Allenby, Lord (1861-1936), was a British military leader. During World War I (1914-1918), he led British forces in Egypt and Palestine. By skillfully combining attacks by his own forces with those of Arab guerrillas led by Major T. E. Lawrence (Lawrence of Arabia), he defeated the troops of the Ottoman Empire in 1917 and 1918 (see Lawrence, T. E. ). The Ottoman Empire was based in what is now Turkey. His victory at Megiddo in Palestine on Sept. 18, 1918, gave the British control of Syria and Palestine.
Allenby served as British high commissioner for Egypt from 1919 to 1925. Arabs were bitter because the British and French refused to give them independence, and because the Allies had promised the Jews a national home in Palestine. Allenby handled this difficult situation with tact and sympathy.

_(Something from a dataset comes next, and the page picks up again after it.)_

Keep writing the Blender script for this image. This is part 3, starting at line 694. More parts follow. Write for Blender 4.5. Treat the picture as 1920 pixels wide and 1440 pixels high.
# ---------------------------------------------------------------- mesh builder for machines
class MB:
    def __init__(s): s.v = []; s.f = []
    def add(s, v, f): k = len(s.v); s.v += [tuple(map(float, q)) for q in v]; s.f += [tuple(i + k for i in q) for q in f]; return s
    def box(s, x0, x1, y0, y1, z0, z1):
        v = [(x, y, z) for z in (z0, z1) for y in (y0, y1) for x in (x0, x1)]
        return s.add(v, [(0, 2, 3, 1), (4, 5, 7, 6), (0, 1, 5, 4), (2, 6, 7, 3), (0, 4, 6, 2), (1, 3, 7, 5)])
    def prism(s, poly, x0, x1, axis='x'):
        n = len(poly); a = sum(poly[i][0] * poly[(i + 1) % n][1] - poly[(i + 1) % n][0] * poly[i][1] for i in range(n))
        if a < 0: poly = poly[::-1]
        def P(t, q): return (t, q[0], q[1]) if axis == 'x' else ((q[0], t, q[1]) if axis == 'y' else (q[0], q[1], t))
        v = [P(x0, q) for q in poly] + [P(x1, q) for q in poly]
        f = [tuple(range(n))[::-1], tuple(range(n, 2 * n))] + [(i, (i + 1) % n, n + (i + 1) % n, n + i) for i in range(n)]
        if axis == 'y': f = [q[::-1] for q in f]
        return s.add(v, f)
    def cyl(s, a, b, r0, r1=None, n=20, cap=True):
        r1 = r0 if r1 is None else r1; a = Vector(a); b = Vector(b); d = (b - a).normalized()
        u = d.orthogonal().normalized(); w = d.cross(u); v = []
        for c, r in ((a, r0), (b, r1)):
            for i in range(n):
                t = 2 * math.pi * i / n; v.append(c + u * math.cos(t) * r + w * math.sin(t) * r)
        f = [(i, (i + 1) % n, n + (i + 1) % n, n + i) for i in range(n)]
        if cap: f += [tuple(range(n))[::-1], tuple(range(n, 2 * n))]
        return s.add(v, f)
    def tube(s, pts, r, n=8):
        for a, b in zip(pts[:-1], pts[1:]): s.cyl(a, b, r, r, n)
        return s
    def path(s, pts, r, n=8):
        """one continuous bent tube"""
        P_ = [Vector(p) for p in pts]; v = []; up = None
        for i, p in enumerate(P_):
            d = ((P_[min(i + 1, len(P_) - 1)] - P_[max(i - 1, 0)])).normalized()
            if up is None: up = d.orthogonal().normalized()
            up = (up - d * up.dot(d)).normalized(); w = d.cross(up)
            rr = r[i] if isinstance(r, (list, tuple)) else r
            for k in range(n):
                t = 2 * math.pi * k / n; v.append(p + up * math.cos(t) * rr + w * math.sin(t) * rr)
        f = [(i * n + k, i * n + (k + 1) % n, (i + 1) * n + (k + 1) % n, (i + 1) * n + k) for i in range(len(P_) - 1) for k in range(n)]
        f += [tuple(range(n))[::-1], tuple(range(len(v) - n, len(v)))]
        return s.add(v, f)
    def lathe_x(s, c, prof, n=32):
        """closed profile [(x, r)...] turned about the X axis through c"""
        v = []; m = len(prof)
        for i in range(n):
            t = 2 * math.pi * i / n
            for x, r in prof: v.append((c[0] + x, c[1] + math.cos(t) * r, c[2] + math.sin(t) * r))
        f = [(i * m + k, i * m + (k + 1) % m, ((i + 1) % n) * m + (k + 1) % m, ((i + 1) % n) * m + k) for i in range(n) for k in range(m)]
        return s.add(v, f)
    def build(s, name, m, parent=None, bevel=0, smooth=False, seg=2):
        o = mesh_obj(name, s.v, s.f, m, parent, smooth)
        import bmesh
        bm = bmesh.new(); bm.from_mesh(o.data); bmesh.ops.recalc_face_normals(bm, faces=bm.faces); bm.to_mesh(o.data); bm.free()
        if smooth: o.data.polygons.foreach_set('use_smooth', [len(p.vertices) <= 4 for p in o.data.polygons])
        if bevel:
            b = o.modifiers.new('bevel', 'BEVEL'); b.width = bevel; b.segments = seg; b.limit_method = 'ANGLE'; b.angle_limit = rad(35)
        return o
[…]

Edmund Henry Hynman Allenby was born on April 23, 1861, in Suffolk, England. When World War I began, he commanded first a cavalry division and then a corps of the British Expeditionary Force in France. He became an army commander in 1915. His full title was Viscount Allenby of Megiddo and Felixstowe. He was known as “The Bull” because of his fierce temper. He died on May 14, 1936. Allenby was the model for the title character in The General (1936), a novel by English author Cecil Scott Forester.